File Vault Exposes Tricks of Televangelists and Some Megachurches

(Trinity Foundation President Pete Evans reviewing documents obtained from dumpster diving in 1996.)

Inspired by the FBI’s Vault, a collection of more than 6,000 government documents, Trinity Foundation has created the File Vault, a document library, to expose the techniques that televangelists use to defraud their donors, to avoid financial transparency, and to avoid legal accountability.

We want donors to see with their own eyes how the scams work by publishing documents of historical importance. In 1987, televangelist Oral Roberts claimed that God commanded him to raise $8 million or God would take his life. Before making the announcement on television, Roberts sent a fundraising solicitation letter to his large mailing list.

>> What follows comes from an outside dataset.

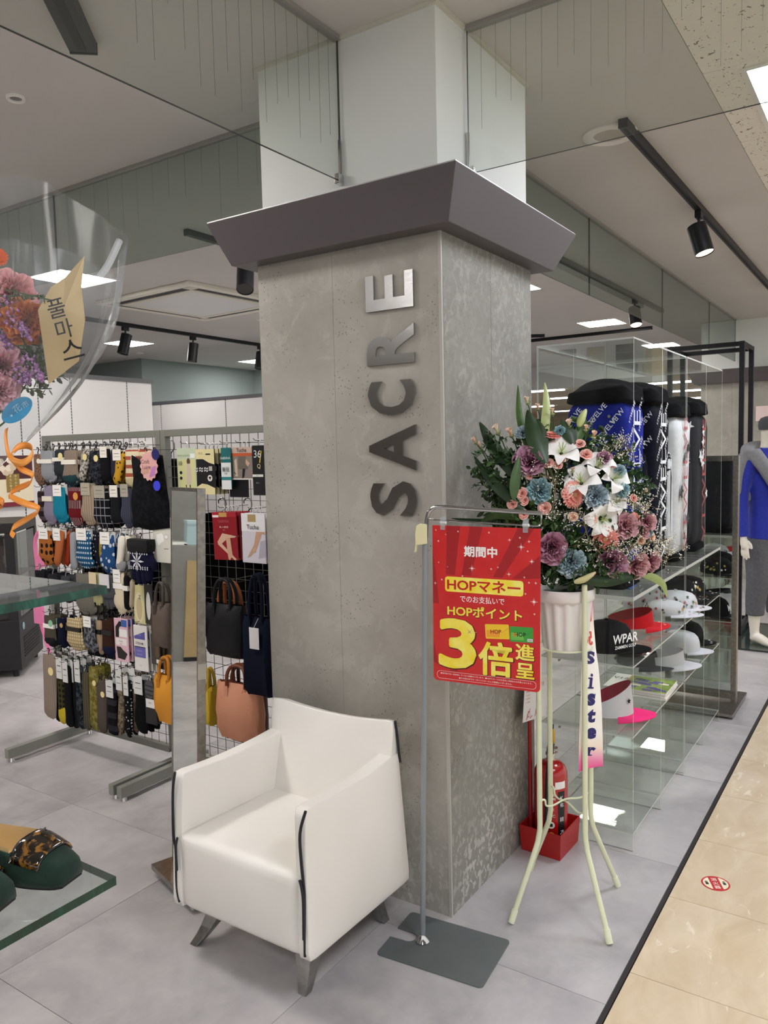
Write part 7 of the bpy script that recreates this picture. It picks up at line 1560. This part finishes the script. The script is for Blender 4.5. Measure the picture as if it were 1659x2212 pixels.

Mailing lists are one of the biggest fundraising tools of religious broadcasters. Five of Oral Roberts’ 1987 fundraising letters are published in the File Vault including the letter in which Roberts announced the $8 million threat from God, and the countdowns to his death IF sufficient funds weren’t raised.

Another goal of the File Vault is to provide easy access to government reports and court filings.

Following the Jim Bakker scandal, a congressional hearing was held in which Congressmen and religious leaders discussed how to reduce financial abuses by religious organizations. Trinity Foundation’s late president Ole Anthony provided testimony to the hearing.  The IRS responded to calls for increased enforcement by auditing a significant number of ministry non-profits involved in religious broadcasting.

Because of the 1974 Privacy Act, the IRS was prohibited from revealing the names of organizations being audited or investigated but did provide status reports to Congress revealing how many ministries were being audited. Three IRS audit updates from the early 1990s are included in the File Vault.

Following 9/11, Senator Chuck Grassley began investigating American charities that abused their tax-exempt status by committing restricted donation fraud and other crimes. Grassley solicited investigative reports from Trinity Foundation in 2006 and 2007.  In 2007, at Grassley’s request, and using reports from Trinity Foundation, the Senate Finance Committee launched an inquiry into six TV ministries that avoided disclosing financial information to the public by not filing Form 990s.

In 2011, two Senate Finance Committee staffers compiled a memo identifying loopholes being exploited by religious organizations.

The Senate Finance Committee report is recommended reading for anyone concerned about financial reform for churches and ministries.

Governing documents of religious non-profits are also shared in our File Vault. While articles of incorporations are frequently easy to obtain by Secretary of State websites, church bylaws are often secret.

By litigation and other means, Trinity Foundation has obtained bylaws for the churches of Kenneth Copeland and Paula White. These bylaws eliminate accountability for leadership. Paula White has veto power over her church board.

Before the widespread use of paper shredders, Trinity Foundation conducted dumpster diving at churches, law offices and related companies to obtain evidence of crimes. In 1996, during the daytime, Trinity Foundation investigator Pete Evans worked undercover at Benny Hinn Ministries but at night went through the trash of Mighty Eagle Travel, a travel agency operated by Hinn’s brother Christopher Hinn.

Evans, who became president of Trinity Foundation in 2021 following the death of founder Ole Anthony, documented the expensive flights and hotel room reservations of Benny Hinn and found aliases the televangelist used when traveling.

In February 2005, a shredded list of executive salaries was obtained from Benny Hinn Ministries and taped back together, revealing Hinn’s church salary to be $1,325,000, his wife Suzanne’s salary of $165,000, his then young daughter’s salary at $65,000, and young son-in-law’s salary at $90,000.

Additionally, a company Hinn’s lawyer created that same year to give an impression of “arms-length” transactions called Clarion Call Marketing was slated to pay Hinn an additional $30,000 monthly ($360,000 yearly).

The tax code classifies salaries of over $1 million for non-profit administrators as excessive compensation and provides tax penalties for these salaries, but a loophole in the law prohibits the tax penalties being applied to clergy.

Compensation information for the Hinn family and employees as of 2005 are featured in File Vault.